The impossibility of all-unifying science does not mean that a result obtained within one particular science cannot be used in another. However, such a scheme transfer is never accomplished through mere extrapolation, but rather employs the mechanism of activity exchange. People learn from each other doing different things in a similar manner, and one science can borrow certain tricks from another (or even from any non-science), adapting them to a different context. With all the superficial similarity, the sense of the same method is bound to change from one science to another. A formal apparatus borrowed from elsewhere needs to be reinterpreted and adapted to the description of the host object area. Quite often, this implies drastic modifications; there is no "exact" reproduction of a formalism, since the same construct is to refer to a different class of things, with its specific constraints.

As yet another aspect of that mutability, note that the very idea of comprehensiveness is beyond science and scientific everything is different from the whole of any other vision of the world, as well as the individual science do not share the same notion of completeness.
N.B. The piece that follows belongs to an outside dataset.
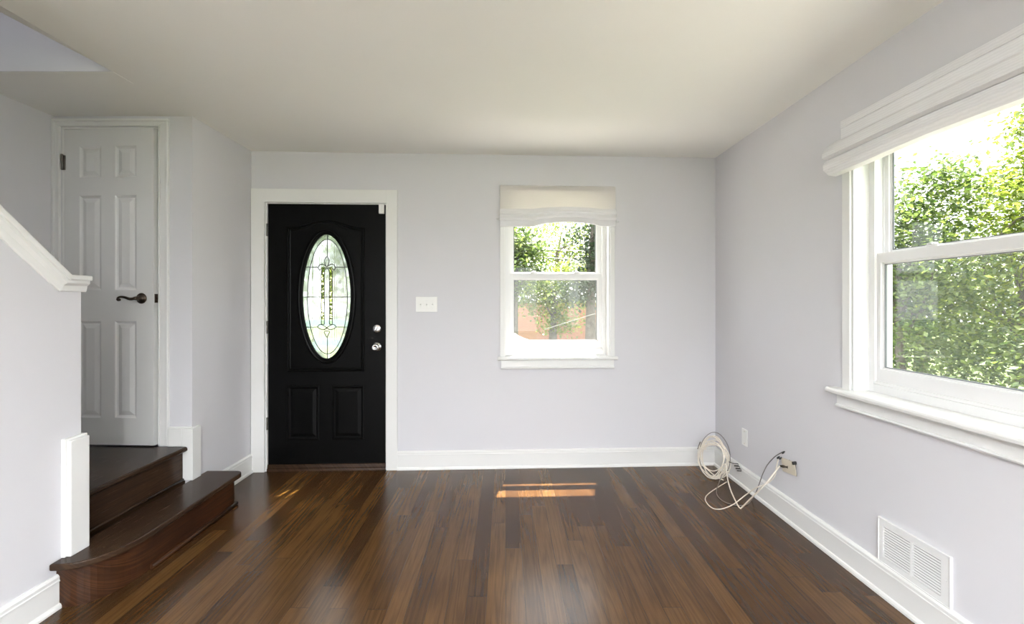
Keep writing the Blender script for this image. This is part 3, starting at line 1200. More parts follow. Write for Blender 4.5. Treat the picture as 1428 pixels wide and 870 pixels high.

In the developing world, science develops as well, never reaching any limits: you can talk about everything, but you will never tell everything about it.

Science is to produce approximate models of the world, and no such model can pretend to describe the whole universe, albeit in an artificially isolated domain. In certain respects, the diversity of scientific theories can be ordered by a kind of generality, but, as in any hierarchy, each level retains its specificity and cannot be reduced to any other level. Moreover, in a different cultural context, this hierarchical structure can be unfolded in a quite different manner, with formerly "special" sciences becoming more general than the former unified descriptions. Apparently, such hierarchical conversion means scientific revolution; but who can swear that the present picture of world is already complete and shaped forever?